Goal of the exercise. Write every line out verbatim and omit the pictures.

Raw data.
_ _ _ _ _

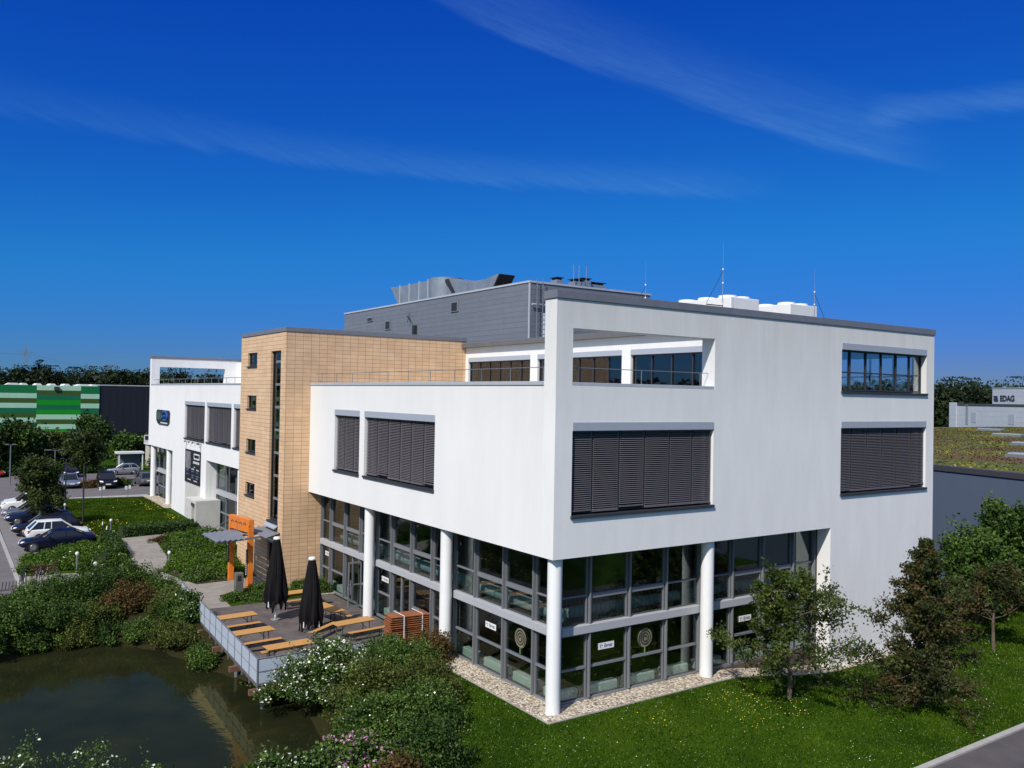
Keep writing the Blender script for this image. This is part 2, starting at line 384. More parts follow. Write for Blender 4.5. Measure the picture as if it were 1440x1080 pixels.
drape('planted_bed_soil', [(-2.7, 45.0), (-4.4, 42.7), (-4.95, 36.4), (-6.2, 32.2), (-5.2, 28.1), (-3.4, 28.3), (-1.65, 33), (-.2, 38), (-.2, 45)], SOIL, .018)
def kerb(name, pts, w, h, m):
    mb = MB()
    for (a, b) in zip(pts[:-1], pts[1:]):
        L = math.hypot(b[0]-a[0], b[1]-a[1]); n = max(1, int(L/1.0))
        dx, dy = (b[0]-a[0])/L, (b[1]-a[1])/L; nx, ny = -dy*w/2, dx*w/2
        for i in range(n):
            p = (a[0]+dx*L*i/n, a[1]+dy*L*i/n); q = (a[0]+dx*(L*(i+1)/n-.012), a[1]+dy*(L*(i+1)/n-.012))
            zp, zq = h1(*p), h1(*q)
            bot = [(p[0]-nx, p[1]-ny, zp-.1), (q[0]-nx, q[1]-ny, zq-.1), (q[0]+nx, q[1]+ny, zq-.1), (p[0]+nx, p[1]+ny, zp-.1)]
            top = [(v[0], v[1], v[2]+.1+h) for v in bot]
            k = len(mb.v); mb.v += bot+top
            mb.f += [(k, k+3, k+2, k+1), (k+4, k+5, k+6, k+7), (k, k+1, k+5, k+4), (k+1, k+2, k+6, k+5), (k+2, k+3, k+7, k+6), (k+3, k, k+4, k+7)]; mb.mi += [0]*6
    return mb.build(name, m, kind='structure')
kerb('parking_kerb', [(-14.25, 24.9), (-14.25, 71)], .22, .05, KERBM)
# the lane at the lower right
mb = MB()
for i in range(40):
    x0, x1 = -30+i*3.0, -27+i*3.0
    mb.quad((x0, -17, h1(x0, -17)+.02), (x1, -17, h1(x1, -17)+.02), (x1, -8.5, h1(x1, -8.5)+.02), (x0, -8.5, h1(x0, -8.5)+.02))
mb.build('lane', mat('dark_lane_asphalt', (.088, .078, .080), .9, var=.25, scale=.9, bump=.3, bscale=50), kind='structure')
kerb('lane_kerb', [(-30, -8.42), (80, -8.42)], .24, .09, KERBM)
# water
wm = bpy.data.materials.new('pond_water_surface'); nt, ns, lk = nodes_of(wm); b = ns['Principled BSDF']
b.inputs['Base Color'].default_value = (.022, .025, .012, 1); b.inputs['Roughness'].default_value = .9; b.inputs['Specular IOR Level'].default_value = 0
tc = ns.new('ShaderNodeTexCoord'); nz = ns.new('ShaderNodeTexNoise'); nz.inputs['Scale'].default_value = 2.2; nz.inputs['Detail'].default_value = 3
lk.new(tc.outputs['Object'], nz.inputs[0]); bp = ns.new('ShaderNodeBump'); bp.inputs['Strength'].default_value = .05; bp.inputs['Distance'].default_value = .1
lk.new(nz.outputs['Fac'], bp.inputs['Height'])
n2 = ns.new('ShaderNodeTexNoise'); n2.inputs['Scale'].default_value = .5; n2.inputs['Detail'].default_value = 7; lk.new(tc.outputs['Object'], n2.inputs[0])   # drifting silt
rp = ns.new('ShaderNodeValToRGB'); rp.color_ramp.elements[0].position = .35; rp.color_ramp.elements[0].color = (.013, .0155, .007, 1); rp.color_ramp.elements[1].position = .7; rp.color_ramp.elements[1].color = (.022, .024, .009, 1)
lk.new(n2.outputs['Fac'], rp.inputs[0]); lk.new(rp.outputs[0], b.inputs['Base Color'])
gl = ns.new('ShaderNodeBsdfGlossy'); gl.inputs['Color'].default_value = (1, .85, .40, 1); gl.inputs['Roughness'].default_value = .04; lk.new(bp.outputs[0], gl.inputs['Normal'])
fr = ns.new('ShaderNodeFresnel'); fr.inputs[0].default_value = 1.33; mu = ns.new('ShaderNodeMath'); mu.operation = 'MULTIPLY'; mu.inputs[1].default_value = .72; lk.new(fr.outputs[0], mu.inputs[0])
mxs = ns.new('ShaderNodeMixShader'); lk.new(mu.outputs[0], mxs.inputs[0]); lk.new(b.outputs[0], mxs.inputs[1]); lk.new(gl.outputs[0], mxs.inputs[2]); lk.new(mxs.outputs[0], ns['Material Output'].inputs[0])
mb = MB(); mb.quad((-48, 0, WATER), (-3.5, 0, WATER), (-3.5, 26, WATER), (-48, 26, WATER)); mb.build('pond_water', wm, kind='structure')
# gravel
gm = bpy.data.materials.new('river_gravel'); nt, ns, lk = nodes_of(gm); b = ns['Principled BSDF']
tc = ns.new('ShaderNodeTexCoord'); vo = ns.new('ShaderNodeTexVoronoi'); vo.inputs['Scale'].default_value = 13
lk.new(tc.outputs['Object'], vo.inputs['Vector']); rp = ns.new('ShaderNodeValToRGB'); e = rp.color_ramp.elements
e[0].color = (.17, .13, .09, 1); e[1].color = (.78, .72, .60, 1); k = e.new(.5); k.color = (.48, .40, .30, 1)
sp = ns.new('ShaderNodeSeparateColor'); lk.new(vo.outputs['Color'], sp.inputs[0]); lk.new(sp.outputs[0], rp.inputs[0]); lk.new(rp.outputs[0], b.inputs['Base Color'])
bp = ns.new('ShaderNodeBump'); bp.invert = True; bp.inputs['Strength'].default_value = 1; bp.inputs['Distance'].default_value = .05; lk.new(vo.outputs['Distance'], bp.inputs['Height']); lk.new(bp.outputs[0], b.inputs['Normal'])
b.inputs['Roughness'].default_value = .85
def gravel(name, x0, x1, y0, y1):
    mb = MB(); xs = np.linspace(x0, x1, max(2, int((x1-x0)/.5)+1)); ys = np.linspace(y0, y1, max(2, int((y1-y0)/.5)+1))
    for i in range(len(xs)-1):
        for j in range(len(ys)-1):
            c = [(xs[i], ys[j]), (xs[i+1], ys[j]), (xs[i+1], ys[j+1]), (xs[i], ys[j+1])]
            mb.quad(*[(x, y, max(h1(x, y), h1(x, -.28) if y > -.28 and x > 1 else -9)+.03) for x, y in c])
    return mb.build(name, gm, kind='structure')
gravel('gravel_strip', -.28, 16.28, -.28, .98)
gravel('gravel_strip_side', -.28, .98, .98, 8.75)
gravel('gravel_strip_wall', 16.285, 25.2, -.42, .02)
gravel('gravel_strip_far', -.6, .9, 59.3, 69.9)
gravel('gravel_strip_tower', -.2, .9, 22.0, 24.2)
kerb('gravel_edging', [(-.31, 8.7), (-.31, -.31), (16.2, -.31)], .045, .03, KERBM)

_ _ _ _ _

Worked answer.
Keep writing the Blender script for this image. This is part 2, starting at line 384. More parts follow. Write for Blender 4.5. Measure the picture as if it were 1440x1080 pixels.
drape('planted_bed_soil', [(-2.7, 45.0), (-4.4, 42.7), (-4.95, 36.4), (-6.2, 32.2), (-5.2, 28.1), (-3.4, 28.3), (-1.65, 33), (-.2, 38), (-.2, 45)], SOIL, .018)
def kerb(name, pts, w, h, m):
    mb = MB()
    for (a, b) in zip(pts[:-1], pts[1:]):
        L = math.hypot(b[0]-a[0], b[1]-a[1]); n = max(1, int(L/1.0))
        dx, dy = (b[0]-a[0])/L, (b[1]-a[1])/L; nx, ny = -dy*w/2, dx*w/2
        for i in range(n):
            p = (a[0]+dx*L*i/n, a[1]+dy*L*i/n); q = (a[0]+dx*(L*(i+1)/n-.012), a[1]+dy*(L*(i+1)/n-.012))
            zp, zq = h1(*p), h1(*q)
            bot = [(p[0]-nx, p[1]-ny, zp-.1), (q[0]-nx, q[1]-ny, zq-.1), (q[0]+nx, q[1]+ny, zq-.1), (p[0]+nx, p[1]+ny, zp-.1)]
            top = [(v[0], v[1], v[2]+.1+h) for v in bot]
            k = len(mb.v); mb.v += bot+top
            mb.f += [(k, k+3, k+2, k+1), (k+4, k+5, k+6, k+7), (k, k+1, k+5, k+4), (k+1, k+2, k+6, k+5), (k+2, k+3, k+7, k+6), (k+3, k, k+4, k+7)]; mb.mi += [0]*6
    return mb.build(name, m, kind='structure')
kerb('parking_kerb', [(-14.25, 24.9), (-14.25, 71)], .22, .05, KERBM)
# the lane at the lower right
mb = MB()
for i in range(40):
    x0, x1 = -30+i*3.0, -27+i*3.0
    mb.quad((x0, -17, h1(x0, -17)+.02), (x1, -17, h1(x1, -17)+.02), (x1, -8.5, h1(x1, -8.5)+.02), (x0, -8.5, h1(x0, -8.5)+.02))
mb.build('lane', mat('dark_lane_asphalt', (.088, .078, .080), .9, var=.25, scale=.9, bump=.3, bscale=50), kind='structure')
kerb('lane_kerb', [(-30, -8.42), (80, -8.42)], .24, .09, KERBM)
# water
wm = bpy.data.materials.new('pond_water_surface'); nt, ns, lk = nodes_of(wm); b = ns['Principled BSDF']
b.inputs['Base Color'].default_value = (.022, .025, .012, 1); b.inputs['Roughness'].default_value = .9; b.inputs['Specular IOR Level'].default_value = 0
tc = ns.new('ShaderNodeTexCoord'); nz = ns.new('ShaderNodeTexNoise'); nz.inputs['Scale'].default_value = 2.2; nz.inputs['Detail'].default_value = 3
lk.new(tc.outputs['Object'], nz.inputs[0]); bp = ns.new('ShaderNodeBump'); bp.inputs['Strength'].default_value = .05; bp.inputs['Distance'].default_value = .1
lk.new(nz.outputs['Fac'], bp.inputs['Height'])
n2 = ns.new('ShaderNodeTexNoise'); n2.inputs['Scale'].default_value = .5; n2.inputs['Detail'].default_value = 7; lk.new(tc.outputs['Object'], n2.inputs[0])   # drifting silt
rp = ns.new('ShaderNodeValToRGB'); rp.color_ramp.elements[0].position = .35; rp.color_ramp.elements[0].color = (.013, .0155, .007, 1); rp.color_ramp.elements[1].position = .7; rp.color_ramp.elements[1].color = (.022, .024, .009, 1)
lk.new(n2.outputs['Fac'], rp.inputs[0]); lk.new(rp.outputs[0], b.inputs['Base Color'])
gl = ns.new('ShaderNodeBsdfGlossy'); gl.inputs['Color'].default_value = (1, .85, .40, 1); gl.inputs['Roughness'].default_value = .04; lk.new(bp.outputs[0], gl.inputs['Normal'])
fr = ns.new('ShaderNodeFresnel'); fr.inputs[0].default_value = 1.33; mu = ns.new('ShaderNodeMath'); mu.operation = 'MULTIPLY'; mu.inputs[1].default_value = .72; lk.new(fr.outputs[0], mu.inputs[0])
mxs = ns.new('ShaderNodeMixShader'); lk.new(mu.outputs[0], mxs.inputs[0]); lk.new(b.outputs[0], mxs.inputs[1]); lk.new(gl.outputs[0], mxs.inputs[2]); lk.new(mxs.outputs[0], ns['Material Output'].inputs[0])
mb = MB(); mb.quad((-48, 0, WATER), (-3.5, 0, WATER), (-3.5, 26, WATER), (-48, 26, WATER)); mb.build('pond_water', wm, kind='structure')
# gravel
gm = bpy.data.materials.new('river_gravel'); nt, ns, lk = nodes_of(gm); b = ns['Principled BSDF']
tc = ns.new('ShaderNodeTexCoord'); vo = ns.new('ShaderNodeTexVoronoi'); vo.inputs['Scale'].default_value = 13
lk.new(tc.outputs['Object'], vo.inputs['Vector']); rp = ns.new('ShaderNodeValToRGB'); e = rp.color_ramp.elements
e[0].color = (.17, .13, .09, 1); e[1].color = (.78, .72, .60, 1); k = e.new(.5); k.color = (.48, .40, .30, 1)
sp = ns.new('ShaderNodeSeparateColor'); lk.new(vo.outputs['Color'], sp.inputs[0]); lk.new(sp.outputs[0], rp.inputs[0]); lk.new(rp.outputs[0], b.inputs['Base Color'])
bp = ns.new('ShaderNodeBump'); bp.invert = True; bp.inputs['Strength'].default_value = 1; bp.inputs['Distance'].default_value = .05; lk.new(vo.outputs['Distance'], bp.inputs['Height']); lk.new(bp.outputs[0], b.inputs['Normal'])
b.inputs['Roughness'].default_value = .85
def gravel(name, x0, x1, y0, y1):
    mb = MB(); xs = np.linspace(x0, x1, max(2, int((x1-x0)/.5)+1)); ys = np.linspace(y0, y1, max(2, int((y1-y0)/.5)+1))
    for i in range(len(xs)-1):
        for j in range(len(ys)-1):
            c = [(xs[i], ys[j]), (xs[i+1], ys[j]), (xs[i+1], ys[j+1]), (xs[i], ys[j+1])]
            mb.quad(*[(x, y, max(h1(x, y), h1(x, -.28) if y > -.28 and x > 1 else -9)+.03) for x, y in c])
    return mb.build(name, gm, kind='structure')
gravel('gravel_strip', -.28, 16.28, -.28, .98)
gravel('gravel_strip_side', -.28, .98, .98, 8.75)
gravel('gravel_strip_wall', 16.285, 25.2, -.42, .02)
gravel('gravel_strip_far', -.6, .9, 59.3, 69.9)
gravel('gravel_strip_tower', -.2, .9, 22.0, 24.2)
kerb('gravel_edging', [(-.31, 8.7), (-.31, -.31), (16.2, -.31)], .045, .03, KERBM)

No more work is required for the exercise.